Fabic Blog Sibling Rivarly New Born Baby

Supporting Siblings: A New Baby

How do I support my child/children to adapt to having a new family member?

Bringing a new family member into the house can be full of joy and excitement. But a new baby also brings change … a lot of change! Without the correct support, change can bring a variety of unwanted and confusing emotions. Feelings such as joy, excitement, resentment, jealousy, pride and guilt are not uncommon to feel … sometimes all at the same time!

However, with the right support this change does not need to be overwhelming and can be filled with the joy that this new soul brings in coming to your family.

Preparation is the key! With preparation the focus is on ensuring all people have the best opportunity to have the ‘same picture’ of:

  1. What is happening NOW in the day/week/month
  2. What is happening NEXT in the day/week/month
  3. What behaviours are EXPECTED of any person at any time

This ‘Now – Next – Expect’ guideline is supportive for any person at any stage of their life. For example, if we don’t know what is happening now or next in our life then our anxiety levels are likely to be high. If we don’t know what behaviours are expected of us at any time then our anxiety levels are likely to be increased. Increased anxiety precedes the use of all unwanted or non-preferred behaviours!

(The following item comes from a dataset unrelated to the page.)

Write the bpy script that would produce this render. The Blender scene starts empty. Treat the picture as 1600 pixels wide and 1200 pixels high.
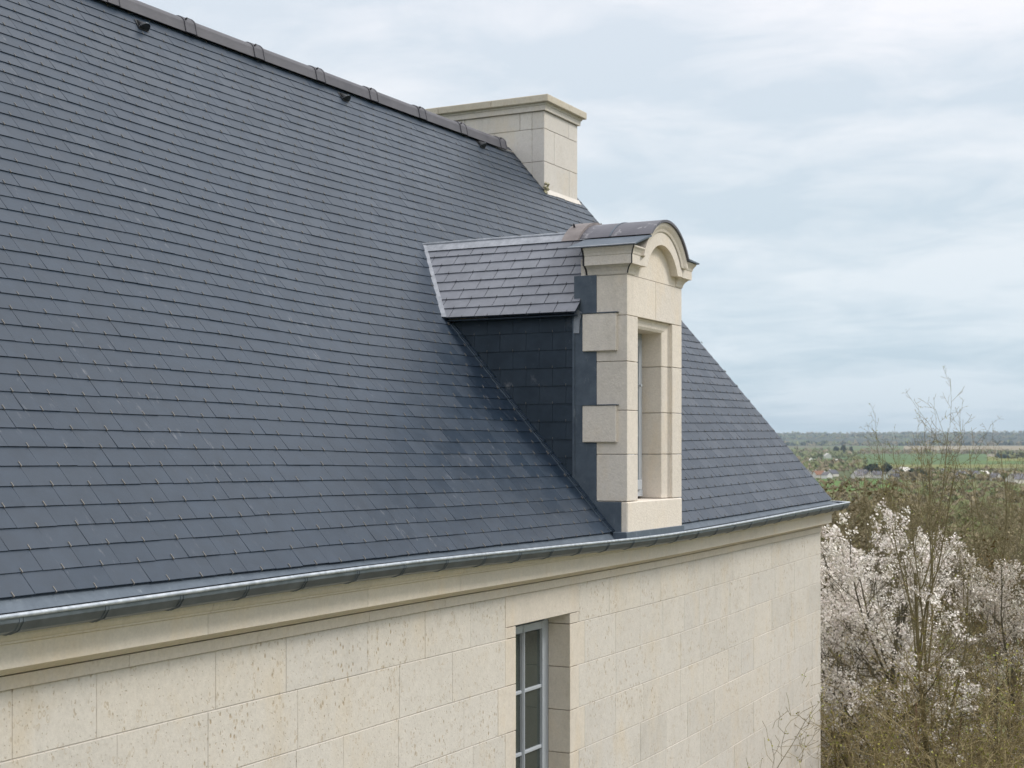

So to support all existing family members including mum, dad and any siblings, a key support will be based on ensuring that ALL people have the SAME PICTURE by always discussing the Now – Next – Expect!

This preparation for existing siblings can begin from the moment you are willing to share the pending birth of your new family member with other people and continue well beyond the birth of a new sibling. With existing siblings all language can be based on supporting the development of pictures as to what life will look like when the baby comes.

For example:

  • “Now this is the spare bedroom and next, when the baby comes, this will be the baby’s bedroom. Would you like to help me decorate and set up the baby’s bedroom? What would you like to add to the baby’s room?”
  • Or when the baby has been born: “Now I am feeding the baby and next, when the big hand is on the four on the clock (you can put a sticker on the four if the child is not yet able to read numbers) I will be finished feeding and I will play your game with you! Now you could sit next to me when I am feeding, or you could play or … (whatever you as the parent might expect the older sibling to do now).”
  • “Now the baby will take a bit more of my time, but next the baby will be growing up and they will not need as much of my time. When the baby is older they will be able to play more with you, but now we just need to let the baby grow, the same way that you and I got to grow when we were babies.”
  • “Now things will be a little different at home – just like they were different when you were first born. But let’s all talk about these differences as they happen and talk about what is happening now and next in our life and what is expected of any of us at any moment. Let’s work together as we are a team”
  • “My picture is now this is going to happen and next this is going to happen. What is your picture? How can we make our pictures the same?”
As you can see, these statements can just be integrated into all conversation and made part of ‘the way you speak as a family’.
The conversation allows for all people, including siblings, to be part of creating the pictures of what is happening now and next and what is expected of all family members at any moment.

With this information, all people have the capacity to embrace the change with minimal anxiety as they all have the required information to prepare themselves for their future. Thus each person has increased their capacity to feel equipped to manage life.

This will allow the embracing of joy and love that come with the arrival of any newborn baby!